REQUIRED TASK: Beginning at the first line of the data, print each line exactly, stopping after the line that contains "PI = math.pi".

— START OF DATA PROVIDED —

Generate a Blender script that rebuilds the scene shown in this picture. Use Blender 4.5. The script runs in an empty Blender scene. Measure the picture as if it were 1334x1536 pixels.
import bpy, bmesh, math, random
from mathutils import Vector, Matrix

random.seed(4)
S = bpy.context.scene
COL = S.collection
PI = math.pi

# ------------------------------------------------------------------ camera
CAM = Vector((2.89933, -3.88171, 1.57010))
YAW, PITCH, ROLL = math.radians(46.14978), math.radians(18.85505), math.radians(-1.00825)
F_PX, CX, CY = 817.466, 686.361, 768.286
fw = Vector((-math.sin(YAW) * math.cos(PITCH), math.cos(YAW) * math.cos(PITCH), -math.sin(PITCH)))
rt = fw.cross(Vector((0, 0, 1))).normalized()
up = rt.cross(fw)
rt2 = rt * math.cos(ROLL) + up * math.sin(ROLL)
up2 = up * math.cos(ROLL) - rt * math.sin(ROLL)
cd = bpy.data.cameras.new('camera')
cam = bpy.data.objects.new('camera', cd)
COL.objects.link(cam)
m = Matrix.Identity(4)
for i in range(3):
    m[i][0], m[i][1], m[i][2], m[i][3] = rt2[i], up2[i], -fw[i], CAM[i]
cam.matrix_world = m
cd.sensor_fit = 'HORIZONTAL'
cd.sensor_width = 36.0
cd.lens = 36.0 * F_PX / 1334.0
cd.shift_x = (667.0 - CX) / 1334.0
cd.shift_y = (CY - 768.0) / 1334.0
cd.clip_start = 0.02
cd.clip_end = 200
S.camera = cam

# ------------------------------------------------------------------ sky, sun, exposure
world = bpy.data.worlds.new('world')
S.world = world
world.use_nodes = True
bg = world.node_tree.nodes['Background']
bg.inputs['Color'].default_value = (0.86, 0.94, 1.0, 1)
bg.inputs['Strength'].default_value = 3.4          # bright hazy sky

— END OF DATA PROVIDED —

RIGHT ANSWER:
Generate a Blender script that rebuilds the scene shown in this picture. Use Blender 4.5. The script runs in an empty Blender scene. Measure the picture as if it were 1334x1536 pixels.
import bpy, bmesh, math, random
from mathutils import Vector, Matrix

random.seed(4)
S = bpy.context.scene
COL = S.collection
PI = math.pi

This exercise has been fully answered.